Le troisième, un chien est lâché pour un bout de cours en liberté sur un terrain d’éducation qui se situe contre un terrain d’agility. Au passage du chien, il oublie son humain et s’énerve sur le grillage qui sépare les terrains. Il n’y a pas de blessures, pas de contacts non plus d’ailleurs. L’apprentissage à faire ? Voir passer les copains à côté, ça ne convient pas à tous les chiens. Nous pouvons décaler les horaires des cours, mais c’est potentiellement compliqué pour les personnes. Dans tous les cas cette situation n’est pas acceptable. On ajoute un brise-vue entre les deux terrains pour limiter la sollicitation visuelle, on lâche les chiens ayant du mal entre les passages ou avant le cours d’agility. Attention, ça ne veut pas dire qu’on ne travaillera pas ce soucis précis, seulement, on ne le travaillera pas sur le terrain d’éducation afin de ne pas le monopoliser et on rend la possibilité de travailler d’autres choses sur ce terrain.

En plusieurs années de club, ce sont les trois seuls incidents entre chiens que nous ayons eu. Pourquoi ? Tout simplement parce qu’à chaque incident, nous apprenons et nous modifions les choses pour réduire les risques.

Dans mes exemples, on peut voir qu’il y a des grillages, des portes, des laisses, … Tout ça, ce sont des moyens de gestion. Mais la gestion c’est également de sélectionner les binômes et de faire attention à plein de petits détails. Par exemple, lorsqu’il n’y avait qu’une seule porte, il pouvait y avoir des attroupements pour rentrer dans le cours avec des tensions entre les chiens. Ça n’allait pas très loin, mais ils n’arrivaient pas avec le bon état d’esprit sur le terrain. Un rond très large avait été tracé autour de la porte et dans cette zone, nous n’acceptions qu’un seul chien à la fois ! Par ce simple aménagement visuel accompagné d’une règle toute bête, nous avons évité de faire monter les binômes en tension dès les premières secondes.

Donc, comment on fait pour gérer une situation impossible ? On ne devrait pas avoir à la gérer. La première des compétences, c’est d’évaluer la situation et de n’accepter que des situations correctes. Il n’y a pas de gloire à dépasser ses propres compétences et à se retrouver à devoir se montrer violent.

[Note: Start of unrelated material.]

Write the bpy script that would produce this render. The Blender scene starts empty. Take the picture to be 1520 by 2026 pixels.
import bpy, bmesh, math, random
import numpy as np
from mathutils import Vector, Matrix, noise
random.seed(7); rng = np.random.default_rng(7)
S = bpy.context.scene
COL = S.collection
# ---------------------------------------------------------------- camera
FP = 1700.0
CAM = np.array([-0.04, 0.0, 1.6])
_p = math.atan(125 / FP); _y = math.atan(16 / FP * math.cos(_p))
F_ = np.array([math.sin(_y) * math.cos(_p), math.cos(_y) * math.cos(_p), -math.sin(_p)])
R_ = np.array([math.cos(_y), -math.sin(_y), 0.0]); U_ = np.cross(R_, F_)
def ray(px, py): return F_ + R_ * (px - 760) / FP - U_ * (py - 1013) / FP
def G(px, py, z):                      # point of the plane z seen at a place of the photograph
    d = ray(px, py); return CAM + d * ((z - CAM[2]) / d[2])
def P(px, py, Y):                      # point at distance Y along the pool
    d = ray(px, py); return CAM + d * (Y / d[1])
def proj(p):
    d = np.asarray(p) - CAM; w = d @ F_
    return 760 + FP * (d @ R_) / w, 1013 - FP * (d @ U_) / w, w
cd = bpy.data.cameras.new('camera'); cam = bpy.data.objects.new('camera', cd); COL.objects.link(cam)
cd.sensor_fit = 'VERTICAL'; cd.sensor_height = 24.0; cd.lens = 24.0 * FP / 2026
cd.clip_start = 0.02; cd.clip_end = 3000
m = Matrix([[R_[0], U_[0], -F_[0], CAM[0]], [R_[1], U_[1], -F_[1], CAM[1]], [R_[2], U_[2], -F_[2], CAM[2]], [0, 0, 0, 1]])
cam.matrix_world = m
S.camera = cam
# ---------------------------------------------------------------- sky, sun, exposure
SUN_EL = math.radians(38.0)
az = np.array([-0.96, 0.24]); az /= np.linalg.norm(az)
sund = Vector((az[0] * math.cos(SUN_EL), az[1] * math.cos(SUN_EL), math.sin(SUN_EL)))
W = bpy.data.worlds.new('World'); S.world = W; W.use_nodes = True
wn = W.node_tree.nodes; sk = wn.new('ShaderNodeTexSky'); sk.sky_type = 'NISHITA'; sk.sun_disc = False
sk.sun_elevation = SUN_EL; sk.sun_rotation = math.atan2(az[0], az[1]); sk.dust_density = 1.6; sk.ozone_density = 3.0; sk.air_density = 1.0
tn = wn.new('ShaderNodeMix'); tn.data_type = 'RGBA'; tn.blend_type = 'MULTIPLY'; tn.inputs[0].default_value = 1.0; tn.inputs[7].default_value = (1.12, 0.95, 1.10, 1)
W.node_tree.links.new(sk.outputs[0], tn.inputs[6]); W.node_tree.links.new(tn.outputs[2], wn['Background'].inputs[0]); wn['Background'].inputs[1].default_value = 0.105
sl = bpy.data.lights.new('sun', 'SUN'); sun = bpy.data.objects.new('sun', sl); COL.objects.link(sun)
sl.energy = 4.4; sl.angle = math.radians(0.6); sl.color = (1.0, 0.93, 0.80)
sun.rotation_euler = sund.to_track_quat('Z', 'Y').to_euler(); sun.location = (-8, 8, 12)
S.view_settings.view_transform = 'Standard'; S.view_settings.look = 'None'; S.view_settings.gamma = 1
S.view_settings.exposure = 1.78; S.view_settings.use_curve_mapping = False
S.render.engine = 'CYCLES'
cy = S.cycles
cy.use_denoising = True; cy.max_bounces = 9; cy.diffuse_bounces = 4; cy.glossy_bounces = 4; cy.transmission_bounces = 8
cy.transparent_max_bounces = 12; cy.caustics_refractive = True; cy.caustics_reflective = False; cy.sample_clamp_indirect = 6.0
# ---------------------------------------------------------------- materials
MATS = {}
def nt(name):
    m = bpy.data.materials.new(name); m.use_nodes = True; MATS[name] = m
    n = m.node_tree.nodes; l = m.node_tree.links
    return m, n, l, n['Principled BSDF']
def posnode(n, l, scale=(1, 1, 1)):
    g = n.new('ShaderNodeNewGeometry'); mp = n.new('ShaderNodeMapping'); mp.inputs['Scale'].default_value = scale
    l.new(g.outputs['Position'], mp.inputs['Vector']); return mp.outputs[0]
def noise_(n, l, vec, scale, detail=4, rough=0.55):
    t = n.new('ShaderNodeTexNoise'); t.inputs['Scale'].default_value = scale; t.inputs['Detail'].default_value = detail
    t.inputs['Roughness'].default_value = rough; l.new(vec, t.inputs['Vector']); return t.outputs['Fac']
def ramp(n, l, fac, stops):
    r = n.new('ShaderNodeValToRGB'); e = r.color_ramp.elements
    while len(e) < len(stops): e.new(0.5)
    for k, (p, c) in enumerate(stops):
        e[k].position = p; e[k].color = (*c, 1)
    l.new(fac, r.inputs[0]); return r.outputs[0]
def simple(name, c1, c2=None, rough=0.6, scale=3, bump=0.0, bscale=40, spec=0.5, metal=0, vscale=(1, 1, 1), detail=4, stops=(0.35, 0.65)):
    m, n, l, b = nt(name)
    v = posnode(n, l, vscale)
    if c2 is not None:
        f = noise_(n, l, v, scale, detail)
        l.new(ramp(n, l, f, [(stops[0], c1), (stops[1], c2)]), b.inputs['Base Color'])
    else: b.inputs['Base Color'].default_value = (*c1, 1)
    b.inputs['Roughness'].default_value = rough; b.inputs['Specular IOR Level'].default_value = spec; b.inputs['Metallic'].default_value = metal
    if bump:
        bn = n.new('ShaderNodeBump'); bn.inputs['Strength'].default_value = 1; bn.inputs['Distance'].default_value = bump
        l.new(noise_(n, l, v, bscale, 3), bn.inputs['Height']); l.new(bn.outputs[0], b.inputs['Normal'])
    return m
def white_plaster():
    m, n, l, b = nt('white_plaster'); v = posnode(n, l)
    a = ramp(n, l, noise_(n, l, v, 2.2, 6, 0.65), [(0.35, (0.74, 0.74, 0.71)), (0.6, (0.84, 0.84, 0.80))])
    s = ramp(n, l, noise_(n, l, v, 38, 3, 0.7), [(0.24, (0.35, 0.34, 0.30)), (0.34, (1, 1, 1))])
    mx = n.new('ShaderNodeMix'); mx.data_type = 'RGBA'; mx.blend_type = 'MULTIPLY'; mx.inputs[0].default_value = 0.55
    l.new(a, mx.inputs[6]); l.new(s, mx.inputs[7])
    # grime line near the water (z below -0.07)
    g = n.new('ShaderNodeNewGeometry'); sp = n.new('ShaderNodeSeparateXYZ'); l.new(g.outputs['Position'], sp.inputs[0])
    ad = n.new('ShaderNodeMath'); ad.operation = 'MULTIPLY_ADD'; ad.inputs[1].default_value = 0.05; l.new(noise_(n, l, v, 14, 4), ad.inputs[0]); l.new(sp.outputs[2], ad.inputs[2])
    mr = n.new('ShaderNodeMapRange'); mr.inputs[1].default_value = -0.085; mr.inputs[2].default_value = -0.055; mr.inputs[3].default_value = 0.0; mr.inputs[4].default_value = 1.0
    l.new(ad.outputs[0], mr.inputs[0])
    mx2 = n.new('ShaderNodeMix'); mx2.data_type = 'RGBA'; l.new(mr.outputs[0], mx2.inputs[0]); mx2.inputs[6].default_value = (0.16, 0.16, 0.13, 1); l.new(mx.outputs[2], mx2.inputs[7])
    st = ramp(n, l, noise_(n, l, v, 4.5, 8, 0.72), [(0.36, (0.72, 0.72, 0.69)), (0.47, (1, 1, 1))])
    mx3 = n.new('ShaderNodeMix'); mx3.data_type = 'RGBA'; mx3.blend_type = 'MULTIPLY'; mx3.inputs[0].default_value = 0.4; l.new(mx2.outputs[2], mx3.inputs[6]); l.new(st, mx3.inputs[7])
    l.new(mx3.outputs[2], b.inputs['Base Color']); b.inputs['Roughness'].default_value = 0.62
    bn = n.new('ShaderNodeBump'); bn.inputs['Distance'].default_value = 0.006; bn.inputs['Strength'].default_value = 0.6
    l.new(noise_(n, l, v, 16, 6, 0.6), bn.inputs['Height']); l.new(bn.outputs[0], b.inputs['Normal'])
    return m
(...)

Enfin… Vous imagineriez un cuisinier rouler des mécaniques et être fier de lui parce qu’il a coupé sa soupe à l’eau au point de la rendre transparente parce que sinon, comment faire à manger pour trente personnes avec trois patates et deux poireaux ? Ça n’aurait pas de sens. Et quand c’est un éducateur, il n’est pas insipide parce qu’il a trop à faire. Non, l’analogie serait plutôt que le cuisinier ajoute des choses indigestes, avariées et potentiellement dangereuses pour faire plus de quantité. Il n’y a pas de gloire, par contre, il pourrait y avoir de la honte car cela montre l’absence d’une compétence de base.

Donc quand vous avez un défi de ce type, un défi qui légitime de la violence, le premier des réflexes devrait être de se demander si on ne pourrait pas faire autrement… Soyez prudent.